科学技術の発展動機は「軍事」に関わることが多いのですが、これは今回解説している【AR】にも通じます。
物理や工学は戦術や勝利のための戦略、国防に貢献するための学問として長い歴史のなかで常に研究・発展してきました。
ミサイル弾道と物理学、航空力学、兵法と物流工学(例えば、兵糧攻めが在庫管理)などです。
AR活用の方向性
ARの平和的な活用がゲームやヘルスケア・ダイエットである以外に、映画やアニメでよく見る宇宙戦争などでも使われていますね。
相手に的確にダメージを与えるために弾道や標的を見える化するメガネなどにも【AR】が使われます。
アイバン博士の開発以降の【AR】は、Google Glassの失敗を経て、Pokémon GOで市民権を得たと言えます。
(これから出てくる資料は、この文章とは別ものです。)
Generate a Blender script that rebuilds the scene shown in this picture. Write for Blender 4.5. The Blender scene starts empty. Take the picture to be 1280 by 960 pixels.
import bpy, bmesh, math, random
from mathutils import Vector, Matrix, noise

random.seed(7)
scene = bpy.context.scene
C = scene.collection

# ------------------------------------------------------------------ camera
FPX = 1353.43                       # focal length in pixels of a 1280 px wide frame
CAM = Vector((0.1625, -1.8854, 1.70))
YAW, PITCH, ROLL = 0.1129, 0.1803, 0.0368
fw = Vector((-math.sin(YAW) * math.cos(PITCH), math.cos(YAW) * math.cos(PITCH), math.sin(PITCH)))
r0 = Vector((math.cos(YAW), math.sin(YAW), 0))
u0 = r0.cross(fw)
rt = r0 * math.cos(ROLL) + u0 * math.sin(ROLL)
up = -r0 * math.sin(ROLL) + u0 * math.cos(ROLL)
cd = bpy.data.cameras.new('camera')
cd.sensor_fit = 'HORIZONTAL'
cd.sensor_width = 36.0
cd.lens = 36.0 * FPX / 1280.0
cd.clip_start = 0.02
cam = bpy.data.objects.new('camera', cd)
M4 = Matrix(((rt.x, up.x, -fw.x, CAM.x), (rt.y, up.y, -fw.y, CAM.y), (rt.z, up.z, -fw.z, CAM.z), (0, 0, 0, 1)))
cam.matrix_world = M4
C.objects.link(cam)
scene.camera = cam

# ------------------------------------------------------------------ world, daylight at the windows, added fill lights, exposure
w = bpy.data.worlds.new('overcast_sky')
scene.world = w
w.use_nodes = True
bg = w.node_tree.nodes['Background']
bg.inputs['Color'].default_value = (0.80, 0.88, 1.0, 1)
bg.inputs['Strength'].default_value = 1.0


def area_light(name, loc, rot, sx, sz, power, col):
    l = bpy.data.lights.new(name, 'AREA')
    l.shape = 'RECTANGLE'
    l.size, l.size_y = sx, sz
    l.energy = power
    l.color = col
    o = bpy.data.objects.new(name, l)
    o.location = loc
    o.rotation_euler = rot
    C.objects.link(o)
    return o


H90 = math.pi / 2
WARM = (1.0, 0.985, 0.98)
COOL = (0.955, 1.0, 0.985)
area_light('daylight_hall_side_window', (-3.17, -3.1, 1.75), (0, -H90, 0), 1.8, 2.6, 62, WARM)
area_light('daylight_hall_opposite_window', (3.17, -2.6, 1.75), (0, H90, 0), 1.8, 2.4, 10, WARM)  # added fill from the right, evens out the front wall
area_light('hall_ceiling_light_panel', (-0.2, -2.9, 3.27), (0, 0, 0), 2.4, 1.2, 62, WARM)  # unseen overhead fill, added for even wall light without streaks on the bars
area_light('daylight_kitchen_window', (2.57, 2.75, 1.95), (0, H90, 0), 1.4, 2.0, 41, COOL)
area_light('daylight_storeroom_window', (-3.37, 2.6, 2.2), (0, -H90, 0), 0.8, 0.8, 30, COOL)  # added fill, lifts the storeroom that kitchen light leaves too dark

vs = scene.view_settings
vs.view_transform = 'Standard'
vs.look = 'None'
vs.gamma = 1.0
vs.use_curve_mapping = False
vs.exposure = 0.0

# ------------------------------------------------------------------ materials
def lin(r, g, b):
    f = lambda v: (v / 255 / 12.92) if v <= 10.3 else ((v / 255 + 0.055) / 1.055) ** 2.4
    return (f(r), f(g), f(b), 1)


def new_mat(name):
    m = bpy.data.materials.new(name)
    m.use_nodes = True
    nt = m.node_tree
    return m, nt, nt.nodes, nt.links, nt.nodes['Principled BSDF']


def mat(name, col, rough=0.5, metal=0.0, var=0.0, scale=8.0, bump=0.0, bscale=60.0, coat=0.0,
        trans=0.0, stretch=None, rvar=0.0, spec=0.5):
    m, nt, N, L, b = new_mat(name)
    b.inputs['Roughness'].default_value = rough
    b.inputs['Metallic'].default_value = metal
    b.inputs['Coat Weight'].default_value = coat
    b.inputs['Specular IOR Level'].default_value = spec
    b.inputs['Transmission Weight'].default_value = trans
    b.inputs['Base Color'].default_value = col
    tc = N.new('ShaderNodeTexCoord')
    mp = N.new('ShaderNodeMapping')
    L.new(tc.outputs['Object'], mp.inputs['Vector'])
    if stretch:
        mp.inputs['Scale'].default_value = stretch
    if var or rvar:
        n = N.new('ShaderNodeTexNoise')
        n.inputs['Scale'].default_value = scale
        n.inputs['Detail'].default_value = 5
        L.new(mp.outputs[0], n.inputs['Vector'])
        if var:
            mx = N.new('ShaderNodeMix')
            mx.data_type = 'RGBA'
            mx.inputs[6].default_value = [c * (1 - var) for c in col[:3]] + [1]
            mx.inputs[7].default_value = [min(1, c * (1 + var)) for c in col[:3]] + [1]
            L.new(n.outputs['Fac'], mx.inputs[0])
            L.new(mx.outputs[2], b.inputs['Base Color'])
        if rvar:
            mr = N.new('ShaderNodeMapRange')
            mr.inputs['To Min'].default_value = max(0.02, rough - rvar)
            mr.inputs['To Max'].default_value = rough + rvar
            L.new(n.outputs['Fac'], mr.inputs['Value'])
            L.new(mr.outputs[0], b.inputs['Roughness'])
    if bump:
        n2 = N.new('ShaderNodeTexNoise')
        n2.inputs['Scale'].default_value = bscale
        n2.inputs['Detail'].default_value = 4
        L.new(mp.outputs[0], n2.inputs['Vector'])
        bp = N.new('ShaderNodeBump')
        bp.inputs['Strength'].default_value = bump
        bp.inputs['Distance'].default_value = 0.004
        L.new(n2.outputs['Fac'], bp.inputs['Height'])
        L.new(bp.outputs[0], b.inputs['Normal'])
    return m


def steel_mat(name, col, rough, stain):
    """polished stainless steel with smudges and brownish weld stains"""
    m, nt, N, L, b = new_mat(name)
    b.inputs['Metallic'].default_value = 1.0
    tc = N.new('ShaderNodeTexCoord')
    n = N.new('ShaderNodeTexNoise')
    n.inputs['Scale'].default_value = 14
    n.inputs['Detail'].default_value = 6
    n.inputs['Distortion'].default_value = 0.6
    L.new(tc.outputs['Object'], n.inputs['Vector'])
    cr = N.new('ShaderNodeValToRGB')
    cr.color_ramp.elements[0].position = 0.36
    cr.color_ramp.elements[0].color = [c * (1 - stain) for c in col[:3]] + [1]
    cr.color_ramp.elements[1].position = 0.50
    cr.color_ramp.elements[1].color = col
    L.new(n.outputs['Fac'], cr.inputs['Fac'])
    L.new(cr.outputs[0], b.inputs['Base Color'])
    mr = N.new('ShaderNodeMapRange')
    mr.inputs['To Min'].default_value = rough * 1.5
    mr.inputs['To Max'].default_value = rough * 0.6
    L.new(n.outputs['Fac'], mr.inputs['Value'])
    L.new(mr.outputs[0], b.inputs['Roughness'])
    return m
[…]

今では、古地図をたよりに昔の街並みと現実社会を重ね合わせたり、交通事故の多さを空間的に整理した事故マップと重ね合わせるなど社会の文化や安全に着目した【AR】なども出ていますね。
おわりに
現実社会とどんなことを重ね合わせると有効か、世界中で様々なアイデアが出てくることを期待します。
どんな方向で【AR】を使ってより良い社会が実現されると良いですね。